- _What to produce_
Each line in the material below, starting at the one with "What Blender Python" and ending at the one with "COL = sc.collection", is to be reproduced exactly; no picture is to be copied.

- _Records supplied_
Start
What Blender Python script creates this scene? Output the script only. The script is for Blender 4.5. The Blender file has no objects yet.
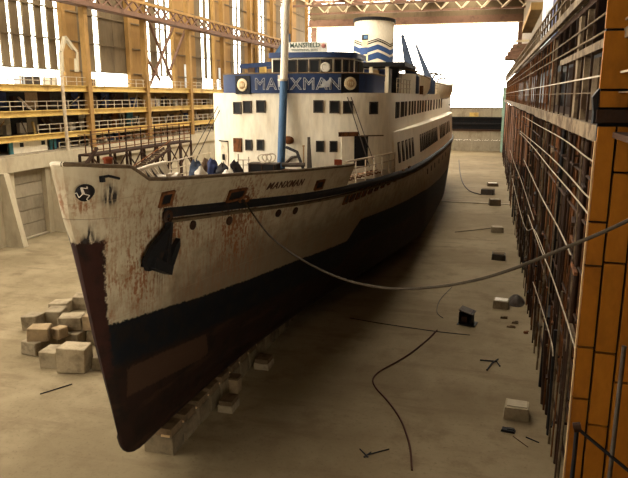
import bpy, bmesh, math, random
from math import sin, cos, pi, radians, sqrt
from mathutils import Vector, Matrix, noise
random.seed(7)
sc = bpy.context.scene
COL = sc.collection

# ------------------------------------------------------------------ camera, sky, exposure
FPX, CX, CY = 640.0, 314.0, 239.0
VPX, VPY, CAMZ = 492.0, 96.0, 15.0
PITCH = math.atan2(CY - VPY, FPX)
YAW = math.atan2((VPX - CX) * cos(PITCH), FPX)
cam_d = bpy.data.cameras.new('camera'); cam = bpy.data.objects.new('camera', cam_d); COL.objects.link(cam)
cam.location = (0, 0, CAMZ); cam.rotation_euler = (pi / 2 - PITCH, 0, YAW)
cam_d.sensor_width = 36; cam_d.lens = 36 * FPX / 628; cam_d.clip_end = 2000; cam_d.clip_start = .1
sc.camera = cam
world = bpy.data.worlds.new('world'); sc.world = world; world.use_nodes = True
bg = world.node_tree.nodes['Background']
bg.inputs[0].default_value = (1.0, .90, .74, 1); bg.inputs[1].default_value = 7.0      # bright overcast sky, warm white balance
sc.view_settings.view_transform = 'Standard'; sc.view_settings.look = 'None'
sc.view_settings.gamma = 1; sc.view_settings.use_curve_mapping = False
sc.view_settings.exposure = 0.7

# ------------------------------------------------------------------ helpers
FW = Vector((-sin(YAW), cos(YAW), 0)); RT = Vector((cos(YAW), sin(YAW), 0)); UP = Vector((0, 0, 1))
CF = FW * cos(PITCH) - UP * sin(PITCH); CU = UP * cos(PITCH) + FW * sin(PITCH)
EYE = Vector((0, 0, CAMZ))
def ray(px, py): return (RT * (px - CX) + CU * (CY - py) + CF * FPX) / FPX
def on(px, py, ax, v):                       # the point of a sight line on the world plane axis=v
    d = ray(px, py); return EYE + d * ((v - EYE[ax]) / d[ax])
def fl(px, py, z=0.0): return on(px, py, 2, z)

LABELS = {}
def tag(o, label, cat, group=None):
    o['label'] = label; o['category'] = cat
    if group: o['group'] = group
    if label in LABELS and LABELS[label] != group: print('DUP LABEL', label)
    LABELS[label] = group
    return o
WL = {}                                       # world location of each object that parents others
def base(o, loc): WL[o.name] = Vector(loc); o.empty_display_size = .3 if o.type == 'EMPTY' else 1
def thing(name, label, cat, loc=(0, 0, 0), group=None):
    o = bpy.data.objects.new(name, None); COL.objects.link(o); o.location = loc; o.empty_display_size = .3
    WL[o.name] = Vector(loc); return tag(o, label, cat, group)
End
Start
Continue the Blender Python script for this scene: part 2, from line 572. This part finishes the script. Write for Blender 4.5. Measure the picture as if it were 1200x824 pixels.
End
- _In response_
What Blender Python script creates this scene? Output the script only. The script is for Blender 4.5. The Blender file has no objects yet.
import bpy, bmesh, math, random
from math import sin, cos, pi, radians, sqrt
from mathutils import Vector, Matrix, noise
random.seed(7)
sc = bpy.context.scene
COL = sc.collection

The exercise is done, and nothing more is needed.